> **EXERCISE**: Write the data out again, character for character, with no images.

> **SUPPLIED DATA**:
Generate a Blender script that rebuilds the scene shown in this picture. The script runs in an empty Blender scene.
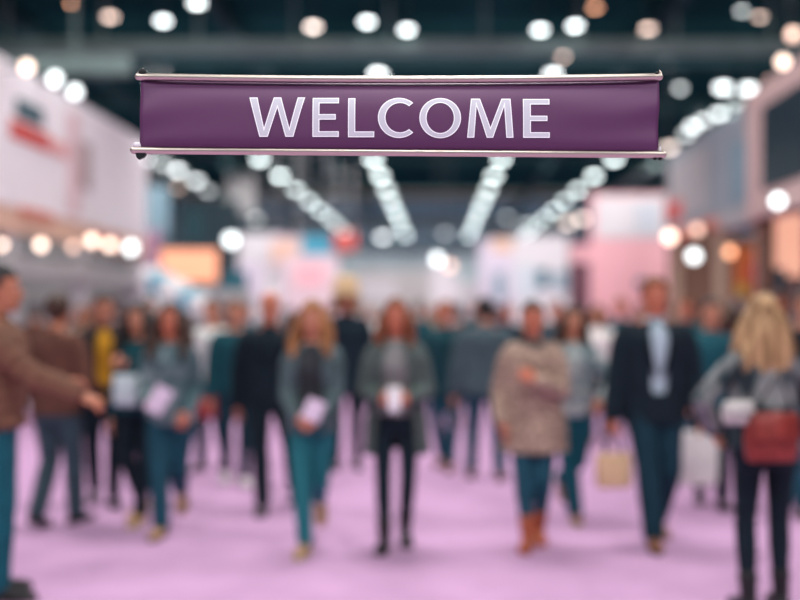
import bpy, bmesh, math, random
from mathutils import Vector, Matrix, noise

R = math.radians
S = bpy.context.scene
COL = S.collection
PI = math.pi
F = 1000.0           # focal length in pixels
VX, VY, EYE = 437.0, 310.0, 1.6


def P(px, py, d):
    return Vector(((px - VX) / F * d, d, EYE - (py - VY) / F * d))


# ------------------------------------------------------------------ materials
MATS = {}


def mat(name, rgb, rough=0.7, metal=0.0, var=0.0, scale=20.0, bump=0.0, spec=0.3, sheen=0.0):
    if name in MATS:
        return MATS[name]
    m = bpy.data.materials.new(name)
    m.use_nodes = True
    nt = m.node_tree
    b = nt.nodes['Principled BSDF']
    b.inputs['Roughness'].default_value = rough
    b.inputs['Metallic'].default_value = metal
    b.inputs['Specular IOR Level'].default_value = spec
    if sheen:
        b.inputs['Sheen Weight'].default_value = sheen
        b.inputs['Sheen Roughness'].default_value = 0.5
    b.inputs['Base Color'].default_value = (*rgb, 1)
    if var or bump:
        tc = nt.nodes.new('ShaderNodeTexCoord')
        nz = nt.nodes.new('ShaderNodeTexNoise')
        nz.inputs['Scale'].default_value = scale
        nz.inputs['Detail'].default_value = 4
        nt.links.new(tc.outputs['Object'], nz.inputs['Vector'])
        if var:
            rp = nt.nodes.new('ShaderNodeValToRGB')
            rp.color_ramp.elements[0].position = 0.3
            rp.color_ramp.elements[1].position = 0.7
            rp.color_ramp.elements[0].color = (*[c * (1 - var) for c in rgb], 1)
            rp.color_ramp.elements[1].color = (*[min(1, c * (1 + var)) for c in rgb], 1)
            nt.links.new(nz.outputs['Fac'], rp.inputs['Fac'])
            nt.links.new(rp.outputs['Color'], b.inputs['Base Color'])
        if bump:
            bp = nt.nodes.new('ShaderNodeBump')
            bp.inputs['Strength'].default_value = bump
            bp.inputs['Distance'].default_value = 0.004
            nt.links.new(nz.outputs['Fac'], bp.inputs['Height'])
            nt.links.new(bp.outputs['Normal'], b.inputs['Normal'])
    MATS[name] = m
    return m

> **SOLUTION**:
Generate a Blender script that rebuilds the scene shown in this picture. The script runs in an empty Blender scene.
import bpy, bmesh, math, random
from mathutils import Vector, Matrix, noise

R = math.radians
S = bpy.context.scene
COL = S.collection
PI = math.pi
F = 1000.0           # focal length in pixels
VX, VY, EYE = 437.0, 310.0, 1.6


def P(px, py, d):
    return Vector(((px - VX) / F * d, d, EYE - (py - VY) / F * d))


# ------------------------------------------------------------------ materials
MATS = {}


def mat(name, rgb, rough=0.7, metal=0.0, var=0.0, scale=20.0, bump=0.0, spec=0.3, sheen=0.0):
    if name in MATS:
        return MATS[name]
    m = bpy.data.materials.new(name)
    m.use_nodes = True
    nt = m.node_tree
    b = nt.nodes['Principled BSDF']
    b.inputs['Roughness'].default_value = rough
    b.inputs['Metallic'].default_value = metal
    b.inputs['Specular IOR Level'].default_value = spec
    if sheen:
        b.inputs['Sheen Weight'].default_value = sheen
        b.inputs['Sheen Roughness'].default_value = 0.5
    b.inputs['Base Color'].default_value = (*rgb, 1)
    if var or bump:
        tc = nt.nodes.new('ShaderNodeTexCoord')
        nz = nt.nodes.new('ShaderNodeTexNoise')
        nz.inputs['Scale'].default_value = scale
        nz.inputs['Detail'].default_value = 4
        nt.links.new(tc.outputs['Object'], nz.inputs['Vector'])
        if var:
            rp = nt.nodes.new('ShaderNodeValToRGB')
            rp.color_ramp.elements[0].position = 0.3
            rp.color_ramp.elements[1].position = 0.7
            rp.color_ramp.elements[0].color = (*[c * (1 - var) for c in rgb], 1)
            rp.color_ramp.elements[1].color = (*[min(1, c * (1 + var)) for c in rgb], 1)
            nt.links.new(nz.outputs['Fac'], rp.inputs['Fac'])
            nt.links.new(rp.outputs['Color'], b.inputs['Base Color'])
        if bump:
            bp = nt.nodes.new('ShaderNodeBump')
            bp.inputs['Strength'].default_value = bump
            bp.inputs['Distance'].default_value = 0.004
            nt.links.new(nz.outputs['Fac'], bp.inputs['Height'])
            nt.links.new(bp.outputs['Normal'], b.inputs['Normal'])
    MATS[name] = m
    return m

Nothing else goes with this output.